Когда же Вагнер говорит о том, как можно приблизить наступление этой преображающей все общество революции, он с неизменным упорством подчеркивает не только массовый, но и внекоммерческий характер подлинного искусства. Например, одно из его конкретных предложений касается организации бесплатного доступа публики на театральных представлениях. Другое указание – необходимость начать реформы искусства с «эмансипации театра», как наиболее влиятельного института в современной художественной сфере. Причем, опять же, эмансипация эта подразумевает освобождение театра от влияния рыночных факторов, поскольку подлинное искусство лежит вне коммерции.

Конечным итогом революции станет не просто создание нового искусства, но, как пишет Вагнер, «человек свободный и сильный», которому Искусство даст красоту, а Революция – силу. Появление такого человека – и вновь здесь видна тень диалектики – станет одновременно возвращением к греческой эпохе великого искусства и (отрицающим) исполнением христианского завета «не заботьтесь о том, что вы будете есть, что будете пить»; ведь Революция обеспечит синтез современной технологии и античной жизненности. Первое даст человеку свободу от власти экономической необходимости, возложив задачу изнурительного труда на все более совершенные машины. Второе поможет эстетическое обновлению человеческого духа, сделав возможным тотальное погружение в искусство широчайших масс.

Этот взгляд на искусство, действительно во многом напоминает подход Шопенгауэра, который восхищался античной эпохой, и представлял эстетику как едва ли не единственное светлое пятно в мире, управляемом слепой и безжалостной Волей – искусство было для Шопенгауэра способом возвышенного отрешения от действительности, способом прочувствовать и выразить глубокий трагизм человеческой жизни вообще. В этом отношении параллелизм Вагнера и Шопенгауэра отнюдь не случаен. Они жили в одно и то же время, и оба видели, как потерпела крах масштабная попытка социальных перемен, причем Шопенгауэр, будучи несколько старше Вагнера, также был свидетелем и более ранней серии революционных эпизодов, связанных с наполеоновскими войнами.

Но если в своей эстетике Вагнер во многом наследует традиции, заложенной Шопенгауэром, то в своем призыве к обновлению (или, точнее, «перерождению») мира через искусство Вагнер решительно отличается от созерцательного пессимизма своего старшего современника. Что в этой реформаторской программе приковывает к себе особое внимание – так это ее связь с национал-социалистической политикой в области искусства.

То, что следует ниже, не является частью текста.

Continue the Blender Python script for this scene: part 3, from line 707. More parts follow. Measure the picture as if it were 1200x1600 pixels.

Вагнер, как известно, был любимым композитором Гитлера, его произведения стали частью официального нацистского канона в музыке и опере, так что вряд ли можно считать совпадением то, что многие вагнеровские идеи, обозначенные в «Искусстве и революции» нашли свое воплощение именно в Третьем рейхе.

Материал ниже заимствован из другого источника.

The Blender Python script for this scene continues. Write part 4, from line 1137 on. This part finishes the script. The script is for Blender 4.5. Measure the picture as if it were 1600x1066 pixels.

В первую очередь это касается общего подхода к искусству как важнейшей преобразующей общество силе, целиком освобожденной от давления рынка и «стремления к наживе», выражаясь вагнеровским языком. Гитлер, будь то в титанических по своим масштабам проектах реконструкции Берлина, или же в организации фестиваля вагнерианцев в Байройте, никогда не считался с финансовой стороной дела. В свои молодые годы в Вене он раз за разом ходил на постановки Вагнера, экономив порой на еде и одежде, но никогда – на билете в оперу. Сражаясь с большевистскими ордами, готовыми поглотить всю Европу, и склонившись над картой с линиями фронтов, Гитлер не уставал повторять, что в душе он художник, а политика для него стала делом необходимости, но никак не всей жизни. Иногда он даже позволял себе мечтать о том, как после войны отойдет от государственных дел и вернется к своему истинному призванию – займется архитектурой и живописью. Гитлер – пусть не во всем и не всегда сознательно – следовал именно вагнеровской логике в своем стремлении возродить античный идеал народного сообщества, всецело погруженной в эстетическое переживание. Здесь, в этой устремленности к слиянию искусства, религии и политики, лежат корни и театрализации общественной жизни, и желания заместить христианские ритуалы символикой новой героической эпохи в германской истории, и многих других особенностей нацистской культурной программы.

При этом, конечно же, Гитлер вполне последовательно отбрасывал те аспекты вагнеровской мысли, которые могли бы помешать созданию расового чистого немецкого искусства. Вагнер, будучи антисемитом, никогда был ни оголтелым расистом, ни, тем более, защитником элитизма – напротив, вся его программа обновления немецкого искусства носит не только эгалитарный, но и открытый для международного влияния характер. В то же время, его политические предпочтения всегда склонялись к поиску гениального лидера, способного вдохновить народные массы на великие свершения – разумеется, такой человек не должен был находиться в плену каких-либо конституционных ограничений. И есть определенная мрачная ирония в том, что наследие человека, когда-то провозгласившего искусство главной творческой силой обновляющей мир революции, оказалось в наибольшей степени востребовано движением, поставившим цель, как однажды сказал его вождь, «покончить с идеями 1789 года».